The next evening it was raining. I packed up my tent ready to go home but I couldn't leave without doing something about Ponga. So I walked back to Es Bordes to enquire about the dog and tell someone where she might be. It was an empty village and I met no one except a small group of children who didn't know Ponga. Then, just as I left the village, I heard a noise behind me, turned round, and ...
She leapt up at me, licked my face, then said, 'Right, so where are we going today?'
I walked up the hill a bit, down the hill, and still I couldn't get rid of her. She just wanted to go for another walkies.
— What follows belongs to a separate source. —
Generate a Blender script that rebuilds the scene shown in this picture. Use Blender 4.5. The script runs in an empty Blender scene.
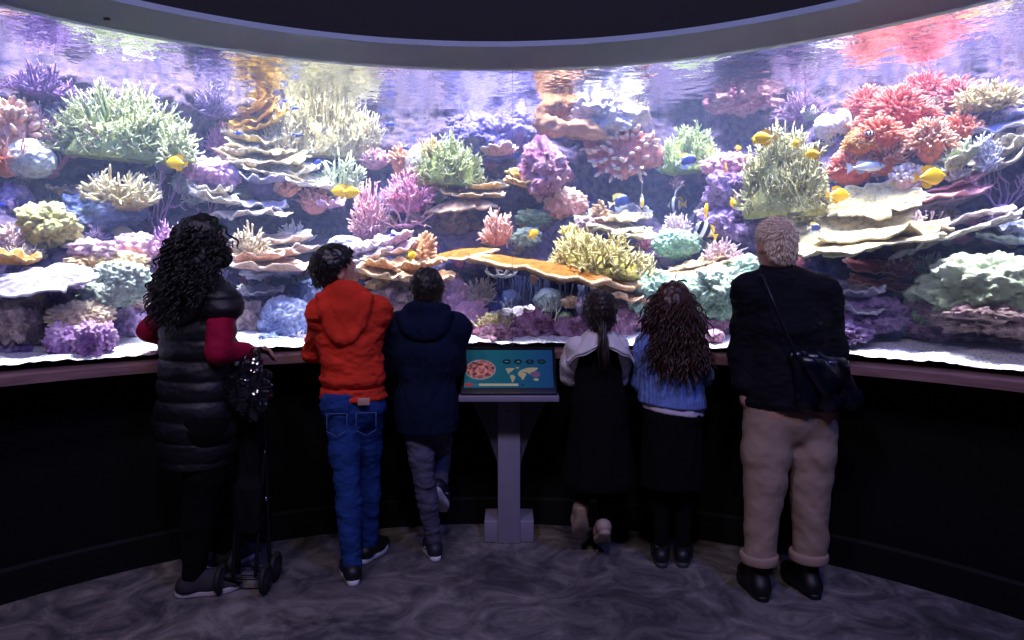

In the end I gave her to the street children and told them to play with her for a while, while I ran off. Thank heavens I took the trouble to go back to Es Bordes, or I would still be wondering what became of little Ponga and whether I had abandoned her to die in the mountains.
I know some forum members get fed up with dogs, or more usually, with their owners (and most of those members probably haven't read this far) but they are remarkable creatures. Ponga must have covered at least 20km over the wildest terrain, without map or compass, to get back to her little village, where no one seemed to know her.